3D scene scripts
◆ ◆ ◆

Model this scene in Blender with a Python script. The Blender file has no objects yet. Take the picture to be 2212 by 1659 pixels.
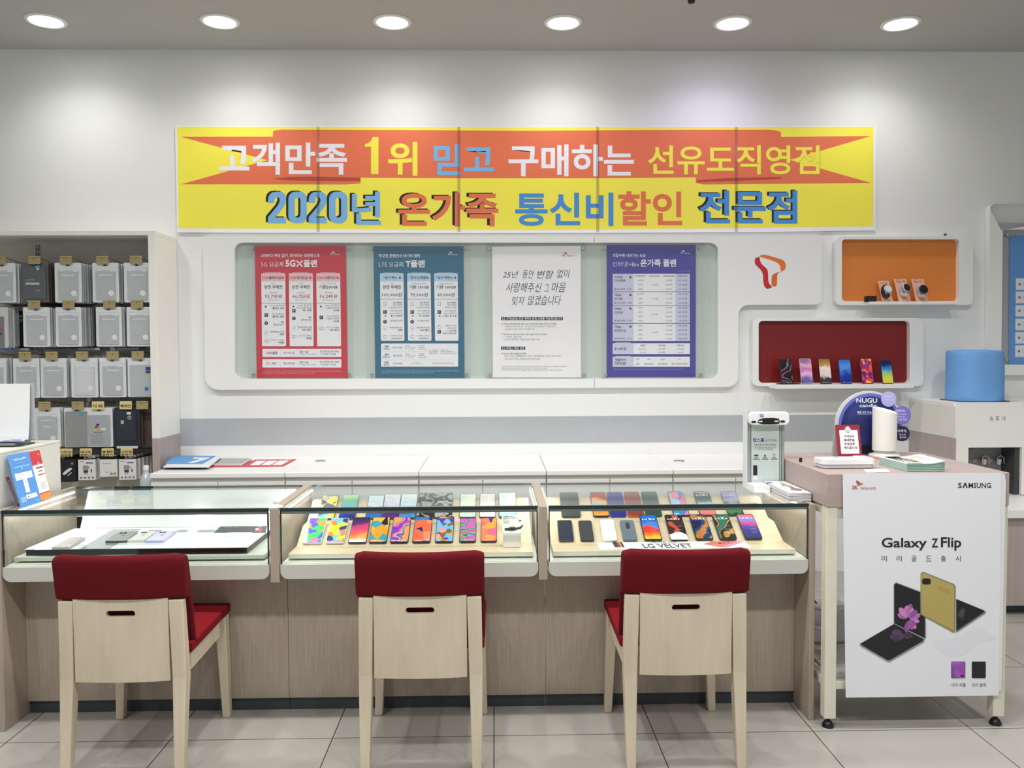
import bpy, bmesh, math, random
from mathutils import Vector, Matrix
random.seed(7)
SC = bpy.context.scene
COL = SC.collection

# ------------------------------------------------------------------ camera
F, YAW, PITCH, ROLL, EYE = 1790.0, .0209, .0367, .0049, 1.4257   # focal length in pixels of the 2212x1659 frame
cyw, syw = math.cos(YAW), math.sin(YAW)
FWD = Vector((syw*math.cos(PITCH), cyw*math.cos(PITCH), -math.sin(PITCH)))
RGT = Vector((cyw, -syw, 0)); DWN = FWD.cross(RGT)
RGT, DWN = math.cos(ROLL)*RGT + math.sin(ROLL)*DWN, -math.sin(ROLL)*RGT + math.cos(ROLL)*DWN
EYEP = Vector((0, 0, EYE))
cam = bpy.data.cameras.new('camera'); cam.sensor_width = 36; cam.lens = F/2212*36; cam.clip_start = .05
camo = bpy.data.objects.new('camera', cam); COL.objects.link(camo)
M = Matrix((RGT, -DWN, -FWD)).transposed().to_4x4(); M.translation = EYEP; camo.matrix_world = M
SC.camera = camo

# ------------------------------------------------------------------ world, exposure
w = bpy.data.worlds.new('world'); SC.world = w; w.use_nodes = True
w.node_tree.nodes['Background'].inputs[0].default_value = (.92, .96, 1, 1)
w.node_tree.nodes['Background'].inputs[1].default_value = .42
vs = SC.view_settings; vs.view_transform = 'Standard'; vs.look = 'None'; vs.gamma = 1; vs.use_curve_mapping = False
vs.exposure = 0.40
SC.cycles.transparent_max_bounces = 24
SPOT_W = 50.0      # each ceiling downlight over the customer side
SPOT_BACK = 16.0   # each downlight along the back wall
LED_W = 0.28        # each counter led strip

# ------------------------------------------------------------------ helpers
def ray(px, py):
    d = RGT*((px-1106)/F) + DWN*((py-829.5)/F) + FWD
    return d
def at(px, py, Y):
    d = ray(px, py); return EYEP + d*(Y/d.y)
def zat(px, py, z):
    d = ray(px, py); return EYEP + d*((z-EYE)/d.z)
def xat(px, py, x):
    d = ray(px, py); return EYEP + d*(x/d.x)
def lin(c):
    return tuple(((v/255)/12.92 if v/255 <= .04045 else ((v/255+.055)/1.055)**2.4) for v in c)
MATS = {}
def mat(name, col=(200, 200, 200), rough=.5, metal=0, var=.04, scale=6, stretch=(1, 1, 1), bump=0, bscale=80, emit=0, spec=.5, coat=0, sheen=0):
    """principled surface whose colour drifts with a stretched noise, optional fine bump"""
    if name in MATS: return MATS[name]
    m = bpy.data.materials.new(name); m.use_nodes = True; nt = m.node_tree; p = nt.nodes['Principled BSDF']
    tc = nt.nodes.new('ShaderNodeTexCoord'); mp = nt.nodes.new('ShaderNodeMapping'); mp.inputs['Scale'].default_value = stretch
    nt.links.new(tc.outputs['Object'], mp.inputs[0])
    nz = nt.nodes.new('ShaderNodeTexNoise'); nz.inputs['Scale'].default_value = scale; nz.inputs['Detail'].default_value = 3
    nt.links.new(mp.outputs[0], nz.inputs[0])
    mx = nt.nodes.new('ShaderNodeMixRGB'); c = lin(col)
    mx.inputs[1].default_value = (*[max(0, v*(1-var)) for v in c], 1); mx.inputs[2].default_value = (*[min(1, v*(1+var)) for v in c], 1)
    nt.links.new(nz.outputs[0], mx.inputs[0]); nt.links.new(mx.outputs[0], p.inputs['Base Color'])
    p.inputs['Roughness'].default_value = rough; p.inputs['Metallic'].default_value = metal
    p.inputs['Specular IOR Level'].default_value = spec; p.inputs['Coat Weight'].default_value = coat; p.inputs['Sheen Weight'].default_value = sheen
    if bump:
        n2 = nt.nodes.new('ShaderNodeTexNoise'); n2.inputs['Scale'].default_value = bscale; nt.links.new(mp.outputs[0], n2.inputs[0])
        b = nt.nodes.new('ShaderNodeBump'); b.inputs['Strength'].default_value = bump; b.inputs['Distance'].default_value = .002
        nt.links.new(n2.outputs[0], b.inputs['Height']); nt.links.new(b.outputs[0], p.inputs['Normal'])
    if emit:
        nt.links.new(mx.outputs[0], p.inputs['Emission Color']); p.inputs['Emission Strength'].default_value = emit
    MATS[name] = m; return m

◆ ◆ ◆

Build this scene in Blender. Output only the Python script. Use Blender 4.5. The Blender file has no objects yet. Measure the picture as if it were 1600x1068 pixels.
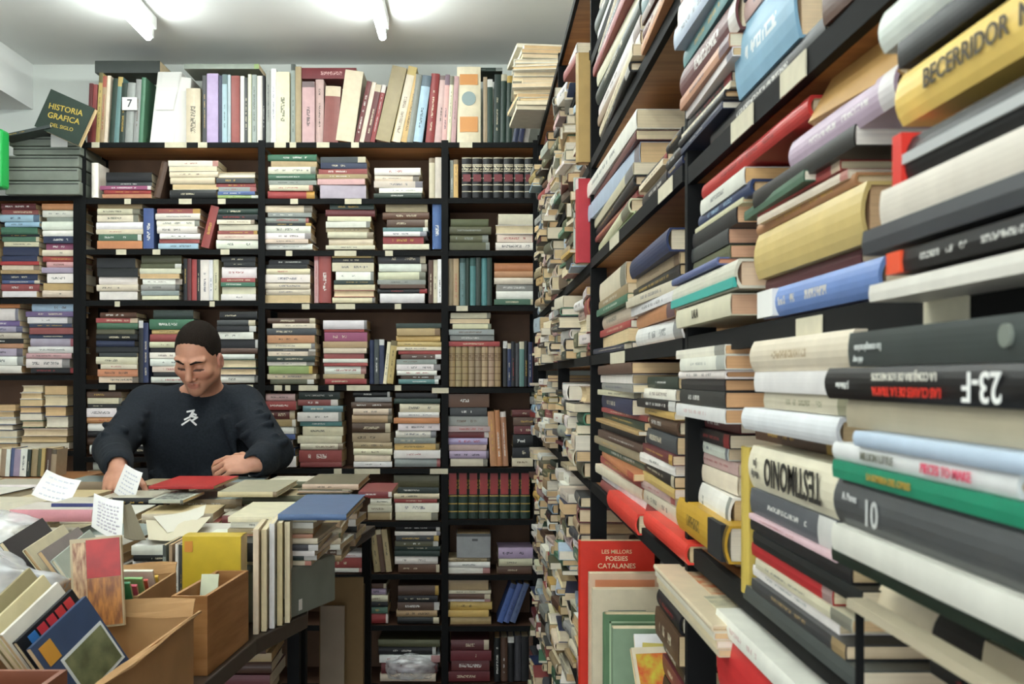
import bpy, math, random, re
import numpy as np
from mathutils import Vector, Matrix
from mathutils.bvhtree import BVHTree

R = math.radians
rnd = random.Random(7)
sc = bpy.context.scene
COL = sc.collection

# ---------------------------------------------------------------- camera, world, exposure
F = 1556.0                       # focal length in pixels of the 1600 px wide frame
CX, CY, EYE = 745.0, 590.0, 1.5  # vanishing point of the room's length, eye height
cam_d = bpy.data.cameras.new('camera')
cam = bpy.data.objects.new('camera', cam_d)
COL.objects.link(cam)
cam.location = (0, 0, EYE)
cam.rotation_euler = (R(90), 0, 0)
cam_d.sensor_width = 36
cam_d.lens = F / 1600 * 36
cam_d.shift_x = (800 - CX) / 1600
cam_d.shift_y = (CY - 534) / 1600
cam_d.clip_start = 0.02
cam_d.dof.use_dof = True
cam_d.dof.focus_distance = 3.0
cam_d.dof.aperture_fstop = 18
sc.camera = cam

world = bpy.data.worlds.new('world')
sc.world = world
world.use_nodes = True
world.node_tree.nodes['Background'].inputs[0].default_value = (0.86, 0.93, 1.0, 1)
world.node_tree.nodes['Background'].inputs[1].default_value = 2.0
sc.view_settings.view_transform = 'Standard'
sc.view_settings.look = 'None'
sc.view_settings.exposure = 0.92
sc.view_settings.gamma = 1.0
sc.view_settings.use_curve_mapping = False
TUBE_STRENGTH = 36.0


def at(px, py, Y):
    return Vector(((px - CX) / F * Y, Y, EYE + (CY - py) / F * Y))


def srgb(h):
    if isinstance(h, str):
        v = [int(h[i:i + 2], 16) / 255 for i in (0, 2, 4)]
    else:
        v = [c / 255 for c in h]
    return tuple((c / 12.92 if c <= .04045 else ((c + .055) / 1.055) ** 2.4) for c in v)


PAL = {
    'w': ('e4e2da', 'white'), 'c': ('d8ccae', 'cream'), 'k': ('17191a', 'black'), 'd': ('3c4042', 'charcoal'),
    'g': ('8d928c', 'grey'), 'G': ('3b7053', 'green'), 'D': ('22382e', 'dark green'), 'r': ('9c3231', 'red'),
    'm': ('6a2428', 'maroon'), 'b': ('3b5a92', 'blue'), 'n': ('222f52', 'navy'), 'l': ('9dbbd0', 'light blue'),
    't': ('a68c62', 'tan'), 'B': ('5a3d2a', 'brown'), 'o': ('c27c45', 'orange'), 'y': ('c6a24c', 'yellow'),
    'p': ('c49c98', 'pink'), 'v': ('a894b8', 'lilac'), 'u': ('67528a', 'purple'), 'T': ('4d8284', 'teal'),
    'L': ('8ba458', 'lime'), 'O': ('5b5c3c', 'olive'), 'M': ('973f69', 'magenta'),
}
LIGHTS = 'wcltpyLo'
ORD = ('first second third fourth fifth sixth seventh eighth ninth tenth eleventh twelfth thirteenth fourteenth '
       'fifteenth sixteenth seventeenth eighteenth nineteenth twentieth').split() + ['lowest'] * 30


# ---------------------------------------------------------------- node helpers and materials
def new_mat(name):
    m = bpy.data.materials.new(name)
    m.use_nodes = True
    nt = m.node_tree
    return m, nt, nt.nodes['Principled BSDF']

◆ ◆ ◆

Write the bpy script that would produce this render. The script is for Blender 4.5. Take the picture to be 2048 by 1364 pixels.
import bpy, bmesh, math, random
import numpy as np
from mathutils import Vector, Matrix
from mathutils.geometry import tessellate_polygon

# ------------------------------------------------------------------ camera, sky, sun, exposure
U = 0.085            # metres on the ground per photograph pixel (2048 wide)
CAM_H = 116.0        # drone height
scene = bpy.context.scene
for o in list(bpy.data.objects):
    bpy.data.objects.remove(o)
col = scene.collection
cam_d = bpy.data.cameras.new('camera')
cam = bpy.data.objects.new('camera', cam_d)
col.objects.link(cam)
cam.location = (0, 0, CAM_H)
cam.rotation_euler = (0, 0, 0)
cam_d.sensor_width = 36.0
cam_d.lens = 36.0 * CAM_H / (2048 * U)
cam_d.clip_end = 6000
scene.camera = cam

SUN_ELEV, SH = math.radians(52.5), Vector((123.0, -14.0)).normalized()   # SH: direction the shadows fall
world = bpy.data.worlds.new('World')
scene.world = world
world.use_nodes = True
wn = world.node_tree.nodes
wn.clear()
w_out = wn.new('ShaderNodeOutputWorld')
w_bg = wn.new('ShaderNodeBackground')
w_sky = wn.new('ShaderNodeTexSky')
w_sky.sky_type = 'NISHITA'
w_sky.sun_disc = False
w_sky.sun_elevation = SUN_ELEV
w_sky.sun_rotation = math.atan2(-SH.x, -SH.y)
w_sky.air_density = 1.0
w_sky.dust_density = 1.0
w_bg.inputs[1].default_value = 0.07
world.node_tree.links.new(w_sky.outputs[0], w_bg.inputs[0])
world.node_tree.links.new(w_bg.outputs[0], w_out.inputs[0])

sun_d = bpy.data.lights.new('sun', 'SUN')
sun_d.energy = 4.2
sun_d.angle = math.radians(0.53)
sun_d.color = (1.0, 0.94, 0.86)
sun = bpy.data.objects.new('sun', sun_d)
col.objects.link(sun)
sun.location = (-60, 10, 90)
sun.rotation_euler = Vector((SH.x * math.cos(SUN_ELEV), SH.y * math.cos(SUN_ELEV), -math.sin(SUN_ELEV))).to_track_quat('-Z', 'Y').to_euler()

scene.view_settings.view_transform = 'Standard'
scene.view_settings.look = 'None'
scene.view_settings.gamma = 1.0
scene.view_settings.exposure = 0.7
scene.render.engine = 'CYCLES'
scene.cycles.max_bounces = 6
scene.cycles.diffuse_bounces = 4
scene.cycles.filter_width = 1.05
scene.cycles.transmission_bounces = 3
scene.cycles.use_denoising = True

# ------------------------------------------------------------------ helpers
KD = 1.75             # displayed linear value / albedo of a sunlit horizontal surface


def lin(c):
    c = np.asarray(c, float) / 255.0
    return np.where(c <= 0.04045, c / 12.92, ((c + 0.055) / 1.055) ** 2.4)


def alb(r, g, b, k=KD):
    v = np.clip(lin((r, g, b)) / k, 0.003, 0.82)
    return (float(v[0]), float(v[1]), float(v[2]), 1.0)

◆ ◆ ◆

» **The problem**
Look above for the line with "Build this scene" and the line with "return tuple((c /"; set down those two lines and all lines between them exactly, without pictures and without anything else.

» **Answer for this exercise**
Build this scene in Blender. Output only the Python script. Use Blender 4.5. The Blender file has no objects yet. Measure the picture as if it were 1600x1068 pixels.
import bpy, math, random, re
import numpy as np
from mathutils import Vector, Matrix
from mathutils.bvhtree import BVHTree

R = math.radians
rnd = random.Random(7)
sc = bpy.context.scene
COL = sc.collection

# ---------------------------------------------------------------- camera, world, exposure
F = 1556.0                       # focal length in pixels of the 1600 px wide frame
CX, CY, EYE = 745.0, 590.0, 1.5  # vanishing point of the room's length, eye height
cam_d = bpy.data.cameras.new('camera')
cam = bpy.data.objects.new('camera', cam_d)
COL.objects.link(cam)
cam.location = (0, 0, EYE)
cam.rotation_euler = (R(90), 0, 0)
cam_d.sensor_width = 36
cam_d.lens = F / 1600 * 36
cam_d.shift_x = (800 - CX) / 1600
cam_d.shift_y = (CY - 534) / 1600
cam_d.clip_start = 0.02
cam_d.dof.use_dof = True
cam_d.dof.focus_distance = 3.0
cam_d.dof.aperture_fstop = 18
sc.camera = cam

world = bpy.data.worlds.new('world')
sc.world = world
world.use_nodes = True
world.node_tree.nodes['Background'].inputs[0].default_value = (0.86, 0.93, 1.0, 1)
world.node_tree.nodes['Background'].inputs[1].default_value = 2.0
sc.view_settings.view_transform = 'Standard'
sc.view_settings.look = 'None'
sc.view_settings.exposure = 0.92
sc.view_settings.gamma = 1.0
sc.view_settings.use_curve_mapping = False
TUBE_STRENGTH = 36.0


def at(px, py, Y):
    return Vector(((px - CX) / F * Y, Y, EYE + (CY - py) / F * Y))


def srgb(h):
    if isinstance(h, str):
        v = [int(h[i:i + 2], 16) / 255 for i in (0, 2, 4)]
    else:
        v = [c / 255 for c in h]
    return tuple((c / 12.92 if c <= .04045 else ((c + .055) / 1.055) ** 2.4) for c in v)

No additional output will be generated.